Input for this task:
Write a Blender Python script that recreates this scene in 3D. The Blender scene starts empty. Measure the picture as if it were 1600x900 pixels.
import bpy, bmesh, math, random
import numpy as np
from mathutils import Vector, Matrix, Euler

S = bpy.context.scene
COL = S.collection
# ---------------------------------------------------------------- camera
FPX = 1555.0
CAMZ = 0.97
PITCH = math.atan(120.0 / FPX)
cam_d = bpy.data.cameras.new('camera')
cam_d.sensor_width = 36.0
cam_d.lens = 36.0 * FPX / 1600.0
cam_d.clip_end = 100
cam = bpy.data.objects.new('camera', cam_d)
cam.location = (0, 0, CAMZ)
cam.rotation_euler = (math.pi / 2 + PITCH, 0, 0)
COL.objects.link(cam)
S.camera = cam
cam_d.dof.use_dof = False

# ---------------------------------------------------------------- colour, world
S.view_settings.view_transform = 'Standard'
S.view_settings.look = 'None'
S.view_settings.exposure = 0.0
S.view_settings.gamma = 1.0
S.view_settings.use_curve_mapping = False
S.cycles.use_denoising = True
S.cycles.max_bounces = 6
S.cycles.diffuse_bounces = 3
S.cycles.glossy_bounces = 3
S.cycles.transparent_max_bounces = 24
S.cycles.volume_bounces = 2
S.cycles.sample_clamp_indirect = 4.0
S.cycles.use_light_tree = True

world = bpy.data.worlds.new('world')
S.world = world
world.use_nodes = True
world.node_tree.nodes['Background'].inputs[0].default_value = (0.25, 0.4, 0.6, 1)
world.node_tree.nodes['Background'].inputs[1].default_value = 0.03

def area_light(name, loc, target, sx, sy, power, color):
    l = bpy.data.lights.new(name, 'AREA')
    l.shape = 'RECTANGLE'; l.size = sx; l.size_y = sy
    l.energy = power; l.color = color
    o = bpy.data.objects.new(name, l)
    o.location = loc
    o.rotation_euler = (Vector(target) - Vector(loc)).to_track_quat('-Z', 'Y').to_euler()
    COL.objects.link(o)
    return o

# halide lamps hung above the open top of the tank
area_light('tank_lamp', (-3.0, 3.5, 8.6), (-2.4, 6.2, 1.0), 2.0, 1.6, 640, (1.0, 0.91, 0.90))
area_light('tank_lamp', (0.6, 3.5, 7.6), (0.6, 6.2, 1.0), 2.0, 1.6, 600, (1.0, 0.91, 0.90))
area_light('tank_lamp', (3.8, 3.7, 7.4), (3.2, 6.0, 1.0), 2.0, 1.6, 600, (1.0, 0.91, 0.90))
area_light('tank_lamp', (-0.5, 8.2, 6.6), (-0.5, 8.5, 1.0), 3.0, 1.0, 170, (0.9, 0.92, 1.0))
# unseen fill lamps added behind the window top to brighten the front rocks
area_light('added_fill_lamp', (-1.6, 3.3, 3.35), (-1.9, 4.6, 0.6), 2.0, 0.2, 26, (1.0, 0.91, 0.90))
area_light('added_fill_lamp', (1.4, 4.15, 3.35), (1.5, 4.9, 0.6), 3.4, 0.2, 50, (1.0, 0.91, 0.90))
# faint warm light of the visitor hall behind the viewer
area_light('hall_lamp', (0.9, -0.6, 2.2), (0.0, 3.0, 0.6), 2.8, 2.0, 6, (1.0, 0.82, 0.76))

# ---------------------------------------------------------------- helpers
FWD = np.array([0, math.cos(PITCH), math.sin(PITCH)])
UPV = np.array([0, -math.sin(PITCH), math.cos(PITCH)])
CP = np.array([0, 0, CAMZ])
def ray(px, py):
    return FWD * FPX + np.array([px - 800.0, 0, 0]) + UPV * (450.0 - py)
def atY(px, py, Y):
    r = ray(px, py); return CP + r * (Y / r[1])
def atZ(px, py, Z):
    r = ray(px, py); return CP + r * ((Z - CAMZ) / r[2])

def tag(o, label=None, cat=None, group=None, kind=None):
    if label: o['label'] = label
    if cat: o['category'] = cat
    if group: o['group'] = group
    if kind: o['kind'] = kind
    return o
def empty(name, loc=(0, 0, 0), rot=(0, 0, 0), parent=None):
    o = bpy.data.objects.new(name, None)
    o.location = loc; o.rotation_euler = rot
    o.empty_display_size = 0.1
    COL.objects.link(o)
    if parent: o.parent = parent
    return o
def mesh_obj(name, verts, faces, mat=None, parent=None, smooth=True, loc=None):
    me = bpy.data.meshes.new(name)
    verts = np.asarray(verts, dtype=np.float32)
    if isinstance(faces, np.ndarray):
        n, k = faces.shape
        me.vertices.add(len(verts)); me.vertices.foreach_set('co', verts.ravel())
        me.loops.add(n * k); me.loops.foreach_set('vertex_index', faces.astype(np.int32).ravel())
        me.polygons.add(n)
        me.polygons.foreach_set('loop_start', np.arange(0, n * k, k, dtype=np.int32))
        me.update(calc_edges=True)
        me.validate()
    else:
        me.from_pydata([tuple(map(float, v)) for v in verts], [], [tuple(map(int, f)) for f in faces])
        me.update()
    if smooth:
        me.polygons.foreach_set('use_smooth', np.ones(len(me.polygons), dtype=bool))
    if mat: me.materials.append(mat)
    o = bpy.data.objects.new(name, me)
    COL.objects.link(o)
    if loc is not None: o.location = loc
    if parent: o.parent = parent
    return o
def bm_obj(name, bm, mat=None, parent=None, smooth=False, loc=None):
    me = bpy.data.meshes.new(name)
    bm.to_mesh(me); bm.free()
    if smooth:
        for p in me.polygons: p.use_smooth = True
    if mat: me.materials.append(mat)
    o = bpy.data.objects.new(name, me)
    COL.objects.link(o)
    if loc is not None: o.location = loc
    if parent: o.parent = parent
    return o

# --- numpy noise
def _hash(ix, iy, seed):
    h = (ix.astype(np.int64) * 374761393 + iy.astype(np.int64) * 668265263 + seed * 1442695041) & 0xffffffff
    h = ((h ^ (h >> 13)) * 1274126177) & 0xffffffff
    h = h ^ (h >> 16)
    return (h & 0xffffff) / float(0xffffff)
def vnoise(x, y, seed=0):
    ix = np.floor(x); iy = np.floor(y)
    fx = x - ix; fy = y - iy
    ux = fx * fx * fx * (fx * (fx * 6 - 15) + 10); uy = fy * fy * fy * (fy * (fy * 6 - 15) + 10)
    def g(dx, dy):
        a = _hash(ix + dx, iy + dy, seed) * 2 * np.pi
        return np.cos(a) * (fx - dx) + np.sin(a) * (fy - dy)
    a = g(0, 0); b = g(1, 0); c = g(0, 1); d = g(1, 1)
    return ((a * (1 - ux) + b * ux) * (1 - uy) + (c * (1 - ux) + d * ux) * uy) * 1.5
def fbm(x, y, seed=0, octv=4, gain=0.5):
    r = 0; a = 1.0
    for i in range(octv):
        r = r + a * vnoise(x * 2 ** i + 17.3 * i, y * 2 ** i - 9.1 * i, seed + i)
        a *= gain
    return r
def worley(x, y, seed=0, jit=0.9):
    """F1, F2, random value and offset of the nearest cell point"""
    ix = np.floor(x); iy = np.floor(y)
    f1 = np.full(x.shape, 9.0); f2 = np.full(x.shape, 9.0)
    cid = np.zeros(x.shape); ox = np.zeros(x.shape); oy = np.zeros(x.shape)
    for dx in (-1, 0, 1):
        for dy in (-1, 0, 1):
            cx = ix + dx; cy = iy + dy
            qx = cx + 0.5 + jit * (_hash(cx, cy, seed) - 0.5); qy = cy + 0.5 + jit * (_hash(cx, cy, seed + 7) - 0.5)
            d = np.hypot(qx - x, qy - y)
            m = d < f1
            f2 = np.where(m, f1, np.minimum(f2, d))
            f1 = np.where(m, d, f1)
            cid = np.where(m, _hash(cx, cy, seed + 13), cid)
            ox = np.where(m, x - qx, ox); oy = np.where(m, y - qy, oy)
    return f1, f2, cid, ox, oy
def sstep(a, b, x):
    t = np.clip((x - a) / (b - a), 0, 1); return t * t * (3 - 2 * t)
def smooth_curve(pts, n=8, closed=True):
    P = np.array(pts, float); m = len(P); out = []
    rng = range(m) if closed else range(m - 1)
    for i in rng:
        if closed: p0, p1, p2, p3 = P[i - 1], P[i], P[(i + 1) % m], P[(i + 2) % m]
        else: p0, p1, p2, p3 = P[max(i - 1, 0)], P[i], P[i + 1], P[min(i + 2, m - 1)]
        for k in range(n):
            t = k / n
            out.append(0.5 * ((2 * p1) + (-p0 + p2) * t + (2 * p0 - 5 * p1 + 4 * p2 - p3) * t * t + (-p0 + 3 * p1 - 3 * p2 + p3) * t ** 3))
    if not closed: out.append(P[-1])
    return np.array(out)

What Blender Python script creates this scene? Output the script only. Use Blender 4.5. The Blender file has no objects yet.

Task instructions:
Go through the material and copy out every line with "scene" in it.

Correct output:
Write a Blender Python script that recreates this scene in 3D. The Blender scene starts empty. Measure the picture as if it were 1600x900 pixels.
S = bpy.context.scene
What Blender Python script creates this scene? Output the script only. Use Blender 4.5. The Blender file has no objects yet.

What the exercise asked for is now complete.